◆ **Exercise details**
From the entries that follow, list every line in which the string "script" appears.

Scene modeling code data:

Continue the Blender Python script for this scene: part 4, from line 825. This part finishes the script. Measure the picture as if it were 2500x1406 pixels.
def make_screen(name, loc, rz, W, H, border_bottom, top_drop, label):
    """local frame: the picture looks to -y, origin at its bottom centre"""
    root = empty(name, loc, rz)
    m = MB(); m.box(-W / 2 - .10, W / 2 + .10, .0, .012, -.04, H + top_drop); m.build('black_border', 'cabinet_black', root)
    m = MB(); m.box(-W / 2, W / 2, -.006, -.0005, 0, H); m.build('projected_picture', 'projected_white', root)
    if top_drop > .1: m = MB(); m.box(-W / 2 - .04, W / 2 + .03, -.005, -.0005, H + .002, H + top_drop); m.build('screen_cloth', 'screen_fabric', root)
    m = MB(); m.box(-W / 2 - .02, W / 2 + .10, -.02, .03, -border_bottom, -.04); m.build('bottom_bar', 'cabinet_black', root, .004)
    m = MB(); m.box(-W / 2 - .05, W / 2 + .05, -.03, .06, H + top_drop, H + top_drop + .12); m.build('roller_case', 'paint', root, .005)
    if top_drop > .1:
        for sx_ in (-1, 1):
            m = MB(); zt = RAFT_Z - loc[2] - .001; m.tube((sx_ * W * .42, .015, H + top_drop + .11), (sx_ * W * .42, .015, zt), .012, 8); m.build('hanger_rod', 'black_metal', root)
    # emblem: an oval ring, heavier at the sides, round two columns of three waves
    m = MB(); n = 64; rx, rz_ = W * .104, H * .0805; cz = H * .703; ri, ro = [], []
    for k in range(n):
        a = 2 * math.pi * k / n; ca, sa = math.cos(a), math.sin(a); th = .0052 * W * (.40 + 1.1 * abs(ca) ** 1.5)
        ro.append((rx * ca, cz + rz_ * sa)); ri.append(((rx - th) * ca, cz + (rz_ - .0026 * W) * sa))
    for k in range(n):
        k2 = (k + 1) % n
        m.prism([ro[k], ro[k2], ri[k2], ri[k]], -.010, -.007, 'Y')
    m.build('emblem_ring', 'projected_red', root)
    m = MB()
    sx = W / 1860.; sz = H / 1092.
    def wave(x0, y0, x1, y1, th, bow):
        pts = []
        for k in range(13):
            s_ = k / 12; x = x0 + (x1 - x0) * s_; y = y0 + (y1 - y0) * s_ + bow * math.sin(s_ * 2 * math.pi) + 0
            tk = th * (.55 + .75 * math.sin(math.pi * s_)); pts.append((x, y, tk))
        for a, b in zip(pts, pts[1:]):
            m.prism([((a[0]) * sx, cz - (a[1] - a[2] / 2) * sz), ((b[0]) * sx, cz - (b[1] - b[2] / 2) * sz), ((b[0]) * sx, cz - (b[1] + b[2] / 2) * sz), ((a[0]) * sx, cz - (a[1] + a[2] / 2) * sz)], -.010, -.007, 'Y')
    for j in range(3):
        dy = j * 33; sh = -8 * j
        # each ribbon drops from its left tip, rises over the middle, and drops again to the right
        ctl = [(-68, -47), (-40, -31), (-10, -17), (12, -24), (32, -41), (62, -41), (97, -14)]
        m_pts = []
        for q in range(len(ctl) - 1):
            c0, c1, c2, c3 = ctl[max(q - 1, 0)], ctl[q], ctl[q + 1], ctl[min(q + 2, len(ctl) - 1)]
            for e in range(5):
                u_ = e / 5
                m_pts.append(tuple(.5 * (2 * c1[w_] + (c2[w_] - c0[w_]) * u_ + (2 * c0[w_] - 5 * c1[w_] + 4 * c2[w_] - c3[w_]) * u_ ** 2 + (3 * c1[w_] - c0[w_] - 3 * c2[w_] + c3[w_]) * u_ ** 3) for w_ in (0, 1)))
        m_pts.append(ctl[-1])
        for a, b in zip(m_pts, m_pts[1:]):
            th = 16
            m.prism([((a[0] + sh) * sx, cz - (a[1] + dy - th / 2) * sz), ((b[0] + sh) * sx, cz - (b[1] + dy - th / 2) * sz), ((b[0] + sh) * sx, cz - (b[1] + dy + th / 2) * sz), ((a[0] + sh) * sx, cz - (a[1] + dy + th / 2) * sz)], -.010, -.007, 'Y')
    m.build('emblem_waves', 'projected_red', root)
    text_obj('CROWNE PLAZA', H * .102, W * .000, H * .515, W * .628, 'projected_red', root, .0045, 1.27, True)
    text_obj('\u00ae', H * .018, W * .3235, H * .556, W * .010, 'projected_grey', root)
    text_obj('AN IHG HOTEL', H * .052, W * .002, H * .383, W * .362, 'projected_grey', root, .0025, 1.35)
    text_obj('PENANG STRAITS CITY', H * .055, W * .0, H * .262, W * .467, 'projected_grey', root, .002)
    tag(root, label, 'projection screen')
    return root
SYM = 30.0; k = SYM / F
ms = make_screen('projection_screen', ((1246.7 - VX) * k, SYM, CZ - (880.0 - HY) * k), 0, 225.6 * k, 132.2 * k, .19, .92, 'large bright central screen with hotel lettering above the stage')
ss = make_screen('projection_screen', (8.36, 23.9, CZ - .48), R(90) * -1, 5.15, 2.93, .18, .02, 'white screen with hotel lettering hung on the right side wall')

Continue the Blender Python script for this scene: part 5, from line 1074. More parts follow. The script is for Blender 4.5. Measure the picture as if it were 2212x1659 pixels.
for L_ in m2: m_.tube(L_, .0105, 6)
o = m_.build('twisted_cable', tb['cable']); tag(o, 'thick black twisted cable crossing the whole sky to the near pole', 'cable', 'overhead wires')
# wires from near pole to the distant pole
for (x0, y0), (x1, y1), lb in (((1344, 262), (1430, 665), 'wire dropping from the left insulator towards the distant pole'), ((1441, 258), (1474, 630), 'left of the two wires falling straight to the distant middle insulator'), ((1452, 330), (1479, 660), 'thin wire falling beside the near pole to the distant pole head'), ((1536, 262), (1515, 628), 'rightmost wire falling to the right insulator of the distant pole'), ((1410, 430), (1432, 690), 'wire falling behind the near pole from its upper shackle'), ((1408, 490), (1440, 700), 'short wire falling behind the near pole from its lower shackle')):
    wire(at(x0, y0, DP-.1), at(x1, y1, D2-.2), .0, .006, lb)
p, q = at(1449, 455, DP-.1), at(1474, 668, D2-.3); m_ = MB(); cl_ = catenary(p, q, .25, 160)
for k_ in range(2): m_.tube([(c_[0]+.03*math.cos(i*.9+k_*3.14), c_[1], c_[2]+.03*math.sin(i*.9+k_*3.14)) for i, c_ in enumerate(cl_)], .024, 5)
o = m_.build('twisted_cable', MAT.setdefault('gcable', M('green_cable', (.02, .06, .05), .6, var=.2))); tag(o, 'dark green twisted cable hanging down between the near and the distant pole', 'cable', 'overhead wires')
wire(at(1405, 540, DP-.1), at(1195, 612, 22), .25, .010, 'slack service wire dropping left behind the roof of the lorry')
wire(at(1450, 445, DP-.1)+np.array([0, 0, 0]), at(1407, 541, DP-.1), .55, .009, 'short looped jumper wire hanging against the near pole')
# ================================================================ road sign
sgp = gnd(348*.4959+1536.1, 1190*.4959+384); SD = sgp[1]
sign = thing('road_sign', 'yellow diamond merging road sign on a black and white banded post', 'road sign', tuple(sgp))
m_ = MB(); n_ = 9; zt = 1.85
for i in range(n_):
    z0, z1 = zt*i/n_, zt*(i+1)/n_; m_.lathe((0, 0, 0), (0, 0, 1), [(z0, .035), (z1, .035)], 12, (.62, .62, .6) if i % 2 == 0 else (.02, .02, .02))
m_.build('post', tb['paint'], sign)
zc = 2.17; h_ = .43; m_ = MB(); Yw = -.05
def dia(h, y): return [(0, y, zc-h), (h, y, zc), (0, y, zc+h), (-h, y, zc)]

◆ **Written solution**
Continue the Blender Python script for this scene: part 4, from line 825. This part finishes the script. Measure the picture as if it were 2500x1406 pixels.
Continue the Blender Python script for this scene: part 5, from line 1074. More parts follow. The script is for Blender 4.5. Measure the picture as if it were 2212x1659 pixels.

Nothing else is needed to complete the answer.